STATED GOAL: Starting at the first line of the data below, retype every line up to and including the one containing "from mathutils.geometry import".

▬▬▬▬▬▬▬▬▬▬

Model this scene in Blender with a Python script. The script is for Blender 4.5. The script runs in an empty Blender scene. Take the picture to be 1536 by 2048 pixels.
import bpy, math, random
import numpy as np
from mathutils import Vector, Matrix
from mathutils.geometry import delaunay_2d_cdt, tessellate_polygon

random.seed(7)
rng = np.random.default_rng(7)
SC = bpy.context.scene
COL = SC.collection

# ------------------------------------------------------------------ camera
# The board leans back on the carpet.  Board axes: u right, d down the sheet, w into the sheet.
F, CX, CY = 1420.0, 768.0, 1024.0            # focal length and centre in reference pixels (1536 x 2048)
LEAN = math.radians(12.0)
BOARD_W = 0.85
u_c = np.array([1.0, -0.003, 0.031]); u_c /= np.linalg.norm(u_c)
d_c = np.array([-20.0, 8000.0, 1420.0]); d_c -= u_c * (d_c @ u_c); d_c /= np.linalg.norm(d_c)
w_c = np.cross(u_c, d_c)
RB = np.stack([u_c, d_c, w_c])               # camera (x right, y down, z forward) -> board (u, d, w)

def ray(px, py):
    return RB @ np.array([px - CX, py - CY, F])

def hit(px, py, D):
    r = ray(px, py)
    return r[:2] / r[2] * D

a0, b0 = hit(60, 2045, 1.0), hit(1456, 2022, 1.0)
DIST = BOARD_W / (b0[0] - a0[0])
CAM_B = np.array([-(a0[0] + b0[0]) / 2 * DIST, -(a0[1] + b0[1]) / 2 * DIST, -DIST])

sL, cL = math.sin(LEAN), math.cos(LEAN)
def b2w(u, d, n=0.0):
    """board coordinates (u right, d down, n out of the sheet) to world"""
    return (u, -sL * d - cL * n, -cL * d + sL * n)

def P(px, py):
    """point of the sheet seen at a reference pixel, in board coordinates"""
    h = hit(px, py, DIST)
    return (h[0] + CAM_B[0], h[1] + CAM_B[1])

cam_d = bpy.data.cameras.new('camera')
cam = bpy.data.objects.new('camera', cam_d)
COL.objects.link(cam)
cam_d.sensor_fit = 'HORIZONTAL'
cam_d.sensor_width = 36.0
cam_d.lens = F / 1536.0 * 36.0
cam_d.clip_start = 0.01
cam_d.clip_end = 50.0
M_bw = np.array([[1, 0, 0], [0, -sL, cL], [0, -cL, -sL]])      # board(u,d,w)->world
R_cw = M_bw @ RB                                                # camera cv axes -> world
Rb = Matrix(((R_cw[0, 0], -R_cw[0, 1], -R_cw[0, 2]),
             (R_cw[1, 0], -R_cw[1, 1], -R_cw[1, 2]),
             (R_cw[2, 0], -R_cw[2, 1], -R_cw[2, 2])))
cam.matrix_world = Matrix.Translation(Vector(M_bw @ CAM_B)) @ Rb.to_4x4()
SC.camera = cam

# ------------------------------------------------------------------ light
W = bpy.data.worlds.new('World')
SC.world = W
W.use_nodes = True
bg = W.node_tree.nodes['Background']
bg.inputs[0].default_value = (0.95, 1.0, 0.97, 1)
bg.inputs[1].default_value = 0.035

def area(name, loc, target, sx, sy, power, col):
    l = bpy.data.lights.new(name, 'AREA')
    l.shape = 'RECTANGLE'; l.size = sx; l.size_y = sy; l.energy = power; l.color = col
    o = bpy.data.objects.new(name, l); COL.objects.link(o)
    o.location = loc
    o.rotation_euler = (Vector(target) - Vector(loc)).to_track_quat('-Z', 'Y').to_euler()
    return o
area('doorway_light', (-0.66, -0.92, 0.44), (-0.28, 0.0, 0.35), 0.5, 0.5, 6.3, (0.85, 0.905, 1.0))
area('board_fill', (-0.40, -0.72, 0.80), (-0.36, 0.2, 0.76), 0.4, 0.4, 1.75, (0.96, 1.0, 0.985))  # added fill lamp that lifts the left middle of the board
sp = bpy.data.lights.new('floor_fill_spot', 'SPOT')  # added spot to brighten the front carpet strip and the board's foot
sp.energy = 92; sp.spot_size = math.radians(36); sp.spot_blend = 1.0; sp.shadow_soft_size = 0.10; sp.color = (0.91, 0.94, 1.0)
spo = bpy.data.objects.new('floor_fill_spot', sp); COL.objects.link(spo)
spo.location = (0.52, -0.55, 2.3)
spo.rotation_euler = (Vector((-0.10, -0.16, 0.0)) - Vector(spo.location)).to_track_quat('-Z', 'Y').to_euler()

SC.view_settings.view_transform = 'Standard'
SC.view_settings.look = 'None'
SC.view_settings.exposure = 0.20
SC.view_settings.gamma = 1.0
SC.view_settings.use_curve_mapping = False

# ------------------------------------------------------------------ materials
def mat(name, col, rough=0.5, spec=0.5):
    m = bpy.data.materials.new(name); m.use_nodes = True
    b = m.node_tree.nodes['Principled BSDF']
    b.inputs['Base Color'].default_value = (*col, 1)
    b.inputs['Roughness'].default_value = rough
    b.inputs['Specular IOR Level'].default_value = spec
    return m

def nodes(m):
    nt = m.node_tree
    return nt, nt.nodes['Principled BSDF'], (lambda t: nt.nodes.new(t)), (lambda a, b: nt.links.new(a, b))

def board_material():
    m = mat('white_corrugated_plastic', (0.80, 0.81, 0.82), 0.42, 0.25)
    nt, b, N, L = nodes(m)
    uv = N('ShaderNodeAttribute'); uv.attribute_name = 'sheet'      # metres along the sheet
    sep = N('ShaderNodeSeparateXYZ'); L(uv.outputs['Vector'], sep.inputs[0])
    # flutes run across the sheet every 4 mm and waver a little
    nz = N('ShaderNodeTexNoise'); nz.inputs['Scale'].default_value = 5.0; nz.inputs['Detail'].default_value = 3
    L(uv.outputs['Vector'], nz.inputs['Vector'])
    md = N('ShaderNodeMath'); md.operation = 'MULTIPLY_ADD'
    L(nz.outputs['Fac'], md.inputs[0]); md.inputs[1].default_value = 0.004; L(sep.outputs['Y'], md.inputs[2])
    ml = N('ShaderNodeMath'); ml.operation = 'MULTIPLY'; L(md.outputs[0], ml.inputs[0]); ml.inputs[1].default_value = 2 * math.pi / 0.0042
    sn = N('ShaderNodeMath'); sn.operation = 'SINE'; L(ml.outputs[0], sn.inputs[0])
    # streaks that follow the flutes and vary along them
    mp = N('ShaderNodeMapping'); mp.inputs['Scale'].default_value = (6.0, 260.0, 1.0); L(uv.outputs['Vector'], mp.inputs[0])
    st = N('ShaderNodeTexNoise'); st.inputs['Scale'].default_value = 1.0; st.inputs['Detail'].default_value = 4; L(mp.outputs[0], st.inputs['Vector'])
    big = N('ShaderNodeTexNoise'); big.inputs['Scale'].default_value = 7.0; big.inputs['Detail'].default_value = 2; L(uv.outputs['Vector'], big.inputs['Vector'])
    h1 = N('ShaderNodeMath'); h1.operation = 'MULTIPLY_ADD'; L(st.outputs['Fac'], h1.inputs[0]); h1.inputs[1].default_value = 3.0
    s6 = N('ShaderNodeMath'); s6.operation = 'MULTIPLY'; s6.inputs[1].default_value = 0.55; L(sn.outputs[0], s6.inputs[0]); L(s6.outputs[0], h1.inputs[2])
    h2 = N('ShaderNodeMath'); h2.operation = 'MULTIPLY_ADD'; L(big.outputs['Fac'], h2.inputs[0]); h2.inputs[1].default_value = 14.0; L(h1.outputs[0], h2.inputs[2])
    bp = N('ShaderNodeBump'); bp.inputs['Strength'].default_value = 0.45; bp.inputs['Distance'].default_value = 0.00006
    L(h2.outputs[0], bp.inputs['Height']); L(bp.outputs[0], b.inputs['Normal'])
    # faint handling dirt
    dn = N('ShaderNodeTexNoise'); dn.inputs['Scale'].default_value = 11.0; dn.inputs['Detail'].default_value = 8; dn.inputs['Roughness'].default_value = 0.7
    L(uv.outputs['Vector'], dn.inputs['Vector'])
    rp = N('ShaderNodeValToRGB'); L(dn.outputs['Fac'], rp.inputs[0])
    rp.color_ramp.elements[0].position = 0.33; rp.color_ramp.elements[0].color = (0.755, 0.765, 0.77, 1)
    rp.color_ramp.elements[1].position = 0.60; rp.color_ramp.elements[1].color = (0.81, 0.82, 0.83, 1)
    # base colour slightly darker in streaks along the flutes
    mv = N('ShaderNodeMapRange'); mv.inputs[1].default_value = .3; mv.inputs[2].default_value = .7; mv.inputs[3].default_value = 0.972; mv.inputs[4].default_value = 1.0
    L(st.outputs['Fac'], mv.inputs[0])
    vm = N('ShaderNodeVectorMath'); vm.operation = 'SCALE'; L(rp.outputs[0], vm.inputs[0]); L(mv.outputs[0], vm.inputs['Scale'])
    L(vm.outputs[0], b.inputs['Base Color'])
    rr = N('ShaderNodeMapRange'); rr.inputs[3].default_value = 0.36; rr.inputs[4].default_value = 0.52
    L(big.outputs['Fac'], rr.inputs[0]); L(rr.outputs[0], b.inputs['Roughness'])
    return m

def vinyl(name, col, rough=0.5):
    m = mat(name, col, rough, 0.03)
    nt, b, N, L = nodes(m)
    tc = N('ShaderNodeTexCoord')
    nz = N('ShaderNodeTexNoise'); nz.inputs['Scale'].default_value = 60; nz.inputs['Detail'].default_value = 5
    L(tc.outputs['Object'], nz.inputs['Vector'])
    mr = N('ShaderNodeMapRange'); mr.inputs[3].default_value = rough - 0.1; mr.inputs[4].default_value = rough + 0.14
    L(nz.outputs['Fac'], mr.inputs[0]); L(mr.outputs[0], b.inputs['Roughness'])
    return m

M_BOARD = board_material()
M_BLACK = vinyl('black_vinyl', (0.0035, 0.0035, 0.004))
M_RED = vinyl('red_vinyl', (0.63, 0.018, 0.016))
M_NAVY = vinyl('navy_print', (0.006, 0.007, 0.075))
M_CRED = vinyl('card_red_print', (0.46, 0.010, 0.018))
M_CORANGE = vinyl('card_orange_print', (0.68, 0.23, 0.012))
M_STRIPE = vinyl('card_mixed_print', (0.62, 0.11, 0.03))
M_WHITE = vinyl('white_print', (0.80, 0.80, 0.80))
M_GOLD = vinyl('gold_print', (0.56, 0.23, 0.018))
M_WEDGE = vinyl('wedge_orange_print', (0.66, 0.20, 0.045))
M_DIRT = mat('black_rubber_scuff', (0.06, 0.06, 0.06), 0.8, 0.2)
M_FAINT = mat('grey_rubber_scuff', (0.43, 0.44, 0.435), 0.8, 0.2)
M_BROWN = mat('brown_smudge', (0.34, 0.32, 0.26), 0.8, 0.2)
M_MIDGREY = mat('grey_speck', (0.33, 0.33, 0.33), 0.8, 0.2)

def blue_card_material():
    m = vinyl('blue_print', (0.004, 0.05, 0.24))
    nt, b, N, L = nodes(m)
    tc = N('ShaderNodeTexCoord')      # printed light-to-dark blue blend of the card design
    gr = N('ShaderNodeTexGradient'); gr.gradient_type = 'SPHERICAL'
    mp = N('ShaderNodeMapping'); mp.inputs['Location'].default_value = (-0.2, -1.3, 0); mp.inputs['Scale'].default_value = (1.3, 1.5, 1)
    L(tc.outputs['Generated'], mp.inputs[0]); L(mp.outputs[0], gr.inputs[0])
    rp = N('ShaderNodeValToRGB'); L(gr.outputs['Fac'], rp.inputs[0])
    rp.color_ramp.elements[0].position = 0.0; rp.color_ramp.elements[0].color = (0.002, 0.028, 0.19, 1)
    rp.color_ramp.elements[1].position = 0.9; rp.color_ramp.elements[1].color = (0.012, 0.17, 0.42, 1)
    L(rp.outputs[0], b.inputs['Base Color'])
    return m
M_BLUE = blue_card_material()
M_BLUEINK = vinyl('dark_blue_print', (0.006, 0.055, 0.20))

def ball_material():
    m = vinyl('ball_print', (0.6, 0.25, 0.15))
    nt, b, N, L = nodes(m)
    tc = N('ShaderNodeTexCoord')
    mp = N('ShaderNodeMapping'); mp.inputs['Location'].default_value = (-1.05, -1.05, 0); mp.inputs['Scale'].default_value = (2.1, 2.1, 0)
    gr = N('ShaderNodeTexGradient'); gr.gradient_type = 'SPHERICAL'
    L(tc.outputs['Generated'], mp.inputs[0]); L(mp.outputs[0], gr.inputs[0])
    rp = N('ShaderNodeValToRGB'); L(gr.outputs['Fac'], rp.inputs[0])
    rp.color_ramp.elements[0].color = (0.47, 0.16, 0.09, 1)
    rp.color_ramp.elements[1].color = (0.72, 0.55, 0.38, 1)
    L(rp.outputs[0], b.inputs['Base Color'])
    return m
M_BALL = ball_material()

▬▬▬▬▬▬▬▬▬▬

EXERCISE RESULT:
Model this scene in Blender with a Python script. The script is for Blender 4.5. The script runs in an empty Blender scene. Take the picture to be 1536 by 2048 pixels.
import bpy, math, random
import numpy as np
from mathutils import Vector, Matrix
from mathutils.geometry import delaunay_2d_cdt, tessellate_polygon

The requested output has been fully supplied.